The Kentucky Fried Movie: GROOVY

6 comments:

The Mutt said...

One of my all time favorite comedies. Funny from start to finish.

"This is Butkus, Klahn's bodyguard. He is tough and ruthless. This is Kwong, Klahn's chauffeur. He is rough and toothless."

+Uschi Digard!

Bonnach said...

One of my all-time favorites. I remember sneaking in to this in Marina del Rey when I was 14. So, obviously a great movie for me at that age!

I agree with the review that is the best of it's "class" (and I use the term class advisedly).

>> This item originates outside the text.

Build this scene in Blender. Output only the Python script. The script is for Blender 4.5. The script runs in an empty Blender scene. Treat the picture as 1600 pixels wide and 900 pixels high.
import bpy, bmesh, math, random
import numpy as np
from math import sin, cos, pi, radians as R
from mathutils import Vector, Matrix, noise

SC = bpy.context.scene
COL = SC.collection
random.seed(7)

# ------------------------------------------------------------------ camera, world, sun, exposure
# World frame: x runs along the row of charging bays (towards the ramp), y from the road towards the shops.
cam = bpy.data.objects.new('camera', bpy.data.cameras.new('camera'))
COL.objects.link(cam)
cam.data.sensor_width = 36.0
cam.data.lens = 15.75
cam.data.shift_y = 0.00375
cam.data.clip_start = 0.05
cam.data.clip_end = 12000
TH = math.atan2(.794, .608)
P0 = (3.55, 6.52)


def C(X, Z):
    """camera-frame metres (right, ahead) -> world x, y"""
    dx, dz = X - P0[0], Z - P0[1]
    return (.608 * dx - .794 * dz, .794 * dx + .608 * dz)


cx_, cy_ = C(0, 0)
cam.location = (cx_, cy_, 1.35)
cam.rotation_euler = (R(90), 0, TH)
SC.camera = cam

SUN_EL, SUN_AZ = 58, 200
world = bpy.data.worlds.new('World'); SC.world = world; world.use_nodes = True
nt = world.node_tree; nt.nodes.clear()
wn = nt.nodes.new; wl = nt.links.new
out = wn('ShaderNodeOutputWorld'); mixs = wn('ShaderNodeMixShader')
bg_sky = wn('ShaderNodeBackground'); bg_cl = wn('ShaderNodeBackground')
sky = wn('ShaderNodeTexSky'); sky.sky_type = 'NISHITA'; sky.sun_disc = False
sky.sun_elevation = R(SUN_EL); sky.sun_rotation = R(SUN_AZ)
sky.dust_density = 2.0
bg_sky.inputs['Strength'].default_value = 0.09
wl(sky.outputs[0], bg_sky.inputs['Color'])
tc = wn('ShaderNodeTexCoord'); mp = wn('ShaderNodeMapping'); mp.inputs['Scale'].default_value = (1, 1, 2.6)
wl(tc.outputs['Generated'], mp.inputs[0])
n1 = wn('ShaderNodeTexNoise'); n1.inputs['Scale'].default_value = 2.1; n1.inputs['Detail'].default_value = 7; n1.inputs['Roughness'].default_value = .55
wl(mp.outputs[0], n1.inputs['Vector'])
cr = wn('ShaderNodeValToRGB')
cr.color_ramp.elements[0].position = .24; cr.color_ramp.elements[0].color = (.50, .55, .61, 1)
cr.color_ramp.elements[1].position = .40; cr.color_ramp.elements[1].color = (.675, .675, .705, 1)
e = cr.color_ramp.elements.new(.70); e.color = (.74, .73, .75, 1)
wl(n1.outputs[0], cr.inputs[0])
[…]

Probably the distant second place would go to "The Groove Tube", which you haven't reviewed yet. I am looking forward to that review as well.

Griff said...

this is one of my all time favorite comedies as well, it's got everything I want in a comedy, laughs and nudity galore!

Xteve said...

Samuel L. Bronkowitz Presents! This is one of my all-time favorite comedies. I love this movie so much I wrote an entire album of music based around samples from this film.

poochie said...
This comment has been removed by the author.
Ystafell Gynghori said...

I prefer 'The Groove Tube' to this. 'Kentucky Fried Movie's' sketches are not inspired and go on forever, particularly the 'Enter The Dragon' parody.